We all talk about compounding, how small amounts grow big over time.
But here’s the truth most of us miss:
It’s not just time that matters; it’s also the size of our investment.
Let’s see how the same time period, same returns, but different investment amounts can create dramatically different outcomes.
Case 1: Rs 25,000 per month for 25 years
Assuming an average return of 12% p.a.
Total invested: Rs 75,00,000
Value after 25 years: Rs 4.21 crore
Wealth created through compounding: Rs 3.46 crore
Impressive. But what happens if we double the amount?
Case 2: Rs 50,000 per month for 25 years
Same time, same return, only more commitment.
Total invested: Rs 1.5 crore
Value after 25 years: Rs 8.42 crore
Wealth created through compounding: Rs 6.92 crore
We invested 2x the money, but look at what that means in real terms;
a difference of Rs 3.46 crore in wealth over the same time span of 25 years
Case 3: ₹50,000 per month for 30 years
Let’s stretch time by just 5 more years, no change in returns.
Total invested: Rs 1.8 crore
Value after 30 years: Rs14.42 crore
Wealth created: Rs 12.62 crore
That’s an additional Rs 5.7 crore in just 5 more years; no higher risk, no more efforts, just time and discipline.
What This Tells Us
1. Time is a multiplier, but money is the accelerator.
The more we invest, the faster compounding works for us.
2. The last few years create disproportionate wealth.
Between years 25 and 30, wealth jumped from Rs 8.42 crore to Rs 14.42 crore; that’s Rs 5.7 crore in just five years!
3. Scaling up investments as our income grows is the real secret.
Even a gradual increase in SIP can push us toward financial freedom much faster.
🔹 Quick Comparison Chart

Now, let’s see how these calculations work out if we change the rate of return from 12% to 7.1% (DSOPF, Bank Deposits, etc.)

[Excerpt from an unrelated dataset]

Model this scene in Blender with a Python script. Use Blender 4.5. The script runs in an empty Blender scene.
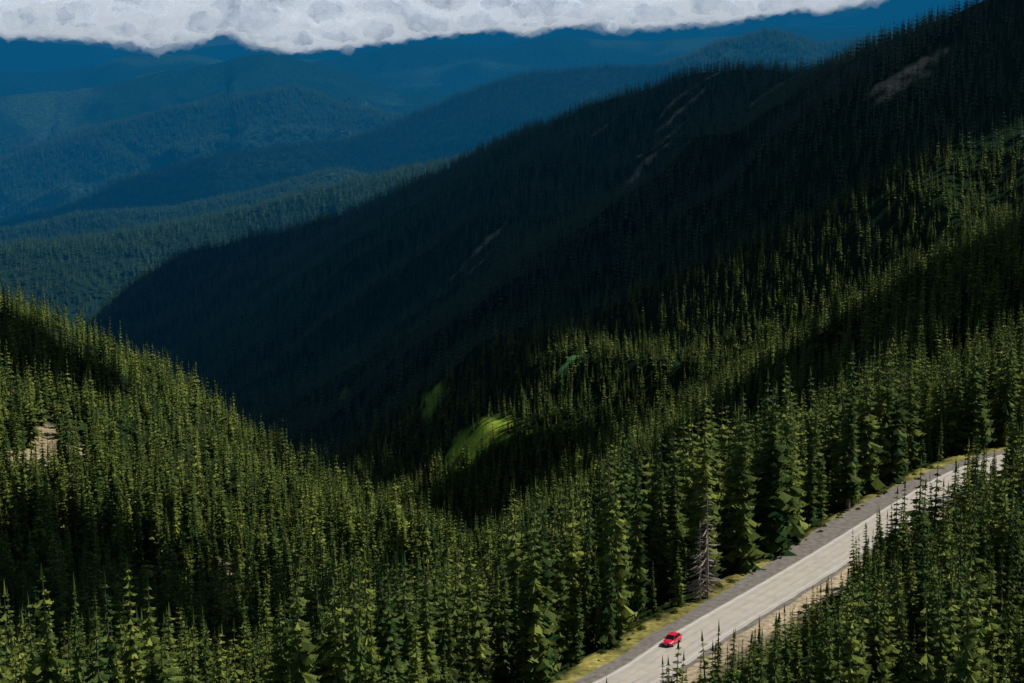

This small difference in RoI from 12% to 7.1% can completely change our wealth outcome over the same period of 25-30 years. The chart below explains everything. Like, for example, an investment of Rs 50,000 per month in DSOPF for 30 years yields a maturity corpus of Rs 4.47 crores, whereas the same amount of investment in an equity mutual fund over the same time period of 30 years yields Rs 14.46 crores, a whopping difference of 10 crores

The Core Lessons
1. Return matters massively.
Over decades, even a few percentage points in returns make the difference between financial comfort and financial freedom. The difference between 7.1% and 12% isn’t just 4.9%; it’s crores of rupees and decades of peace of mind
2. Time amplifies everything.
In the early years, compounding feels slow and almost invisible.
But as the years pile up, it explodes, quietly turning disciplined investors into millionaires.
Every additional year we stay invested doesn’t just add returns, it multiplies them.
3. Asset choice defines our outcome.
Fixed-income assets (like DSOPF, PPF, bank deposits) may give stability, but growth assets like equity-oriented investments bring the power of higher compounding.
The Bottom Line
> Compounding doesn’t just reward patience; it rewards performance.
The investment rate of return can change our wealth outcome by crores,
even if we invest the same amount for the same time.
So yes, start early, but also invest wisely;
because in compounding, every percentage point counts.